Cymbeline by William Shakespeare
My program notes
Faithful love. Mistaken identity. Lost children. Separated lovers. Magic potions. Wicked stepmothers. Exhausting and frightening journeys through the wilderness. War with the Romans. Reconciliation. Forgiveness. Just your basic fairy, uh —Shakespeare. Only it isn’t. Basic.
Cymbeline was one of the last plays that William Shakespeare wrote. Only The Winter’s Tale and The Tempest followed. All of the great tragedies had been written; Shakespeare was turning a corner. The man who had already written Hamlet and King Lear was perhaps beginning to think about the end of his own life, and what it all meant. Could there be an alternative to the revenge and death that permeated the tragedies?

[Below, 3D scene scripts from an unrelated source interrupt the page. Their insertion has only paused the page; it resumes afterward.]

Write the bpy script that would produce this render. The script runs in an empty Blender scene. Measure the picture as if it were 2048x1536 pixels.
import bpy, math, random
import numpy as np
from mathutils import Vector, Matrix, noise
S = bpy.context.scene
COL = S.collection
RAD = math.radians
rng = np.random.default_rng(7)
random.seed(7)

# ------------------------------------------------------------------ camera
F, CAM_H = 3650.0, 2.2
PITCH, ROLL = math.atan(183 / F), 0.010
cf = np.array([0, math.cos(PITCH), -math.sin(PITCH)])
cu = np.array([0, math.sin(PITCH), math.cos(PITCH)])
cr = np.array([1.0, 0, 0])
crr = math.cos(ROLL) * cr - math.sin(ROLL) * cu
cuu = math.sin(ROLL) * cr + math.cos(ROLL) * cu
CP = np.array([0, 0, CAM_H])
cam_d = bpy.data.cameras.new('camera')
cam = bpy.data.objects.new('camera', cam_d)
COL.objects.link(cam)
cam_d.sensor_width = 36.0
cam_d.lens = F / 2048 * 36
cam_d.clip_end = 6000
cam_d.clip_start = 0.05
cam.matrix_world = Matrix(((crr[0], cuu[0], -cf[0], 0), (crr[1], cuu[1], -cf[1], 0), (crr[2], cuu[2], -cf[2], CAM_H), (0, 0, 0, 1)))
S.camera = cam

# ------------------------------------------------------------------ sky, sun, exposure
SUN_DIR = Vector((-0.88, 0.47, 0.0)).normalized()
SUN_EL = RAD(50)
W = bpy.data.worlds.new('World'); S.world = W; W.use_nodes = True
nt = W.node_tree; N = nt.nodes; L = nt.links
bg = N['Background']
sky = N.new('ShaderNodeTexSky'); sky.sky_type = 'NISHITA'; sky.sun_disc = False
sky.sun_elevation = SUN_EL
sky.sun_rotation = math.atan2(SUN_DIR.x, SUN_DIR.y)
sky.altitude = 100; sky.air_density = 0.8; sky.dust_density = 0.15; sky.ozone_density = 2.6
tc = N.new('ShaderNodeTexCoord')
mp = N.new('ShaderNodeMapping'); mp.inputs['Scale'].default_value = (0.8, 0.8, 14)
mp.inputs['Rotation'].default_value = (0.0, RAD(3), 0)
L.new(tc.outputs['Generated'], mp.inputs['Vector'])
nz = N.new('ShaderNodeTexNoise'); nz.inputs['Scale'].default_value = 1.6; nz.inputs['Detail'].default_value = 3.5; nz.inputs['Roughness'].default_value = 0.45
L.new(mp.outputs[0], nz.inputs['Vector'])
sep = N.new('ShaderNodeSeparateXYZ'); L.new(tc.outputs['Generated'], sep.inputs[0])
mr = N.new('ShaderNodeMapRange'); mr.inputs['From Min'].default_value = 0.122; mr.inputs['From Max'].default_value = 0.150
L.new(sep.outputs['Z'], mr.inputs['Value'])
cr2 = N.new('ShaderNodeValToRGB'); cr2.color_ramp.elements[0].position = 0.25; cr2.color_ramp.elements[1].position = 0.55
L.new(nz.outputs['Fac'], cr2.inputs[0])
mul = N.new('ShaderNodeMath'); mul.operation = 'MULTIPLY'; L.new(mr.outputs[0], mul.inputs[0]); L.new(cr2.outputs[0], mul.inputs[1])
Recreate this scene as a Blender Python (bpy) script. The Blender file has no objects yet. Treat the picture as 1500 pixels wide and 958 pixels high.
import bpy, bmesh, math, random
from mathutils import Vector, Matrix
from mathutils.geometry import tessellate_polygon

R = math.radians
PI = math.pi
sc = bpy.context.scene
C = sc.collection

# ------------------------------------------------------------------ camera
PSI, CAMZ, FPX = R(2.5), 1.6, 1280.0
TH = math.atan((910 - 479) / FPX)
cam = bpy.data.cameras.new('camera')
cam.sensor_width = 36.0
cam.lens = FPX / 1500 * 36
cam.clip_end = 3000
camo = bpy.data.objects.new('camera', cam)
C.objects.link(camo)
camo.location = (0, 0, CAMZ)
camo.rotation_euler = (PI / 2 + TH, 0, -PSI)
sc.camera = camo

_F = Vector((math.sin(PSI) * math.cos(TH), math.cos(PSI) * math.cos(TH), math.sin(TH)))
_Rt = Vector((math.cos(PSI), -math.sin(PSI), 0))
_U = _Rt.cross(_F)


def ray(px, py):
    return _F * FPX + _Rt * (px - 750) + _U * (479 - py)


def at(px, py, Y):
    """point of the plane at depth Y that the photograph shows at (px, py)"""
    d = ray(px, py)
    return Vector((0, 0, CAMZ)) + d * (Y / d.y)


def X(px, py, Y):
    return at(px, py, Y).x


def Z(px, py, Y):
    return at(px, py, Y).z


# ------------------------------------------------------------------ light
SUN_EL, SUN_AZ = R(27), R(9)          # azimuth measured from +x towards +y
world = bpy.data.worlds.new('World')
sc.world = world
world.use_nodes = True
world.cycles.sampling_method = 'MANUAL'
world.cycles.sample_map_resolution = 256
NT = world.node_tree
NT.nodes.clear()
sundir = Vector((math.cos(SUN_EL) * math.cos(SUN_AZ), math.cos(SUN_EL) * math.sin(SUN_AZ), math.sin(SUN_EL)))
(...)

Cymbeline questions the nature of love and faith and trust. Cymbeline puts love and faith through a ring of fire, and they come out the other side the tanner for the heat. Through the journeys of Imogen and Posthumous, of Belarius, Guiderius and Arviragus, the play looks for a value in a life where evil exists, where trust may be lacking, where justice is uneven; in short, the play looks for the purpose in the lives that we all lead. A life where we all must “come to dust.” To say that life is good is to say nothing. To show why it is good, in spite of its pain, its suffering and its inevitable end in death, is to give value to life.
Through the characters in this play, we learn, amongst other things, that trying to avoid conflict and play it safe can lead to stagnation, to a kind of death-in-life, and possibly worse. Nothing can be experienced if nothing is risked; the privilege of living is the reward for the bravery it takes to live. Cymbeline wants us to live fully and to become our own betters: as Posthumous says, “The power I have on you, is to spare you: the malice towards you, to forgive you. Live and deal with others better.”
Reviews
Alicia Anstead, Bangor Daily News
“What’s tragic here — for instance, decapitation — is really tragic. And what’s funny — Monty Pythonesque humor — is really funny. Cymbeline, it turns out, is a joy . . . It’s SO Shakespeare!”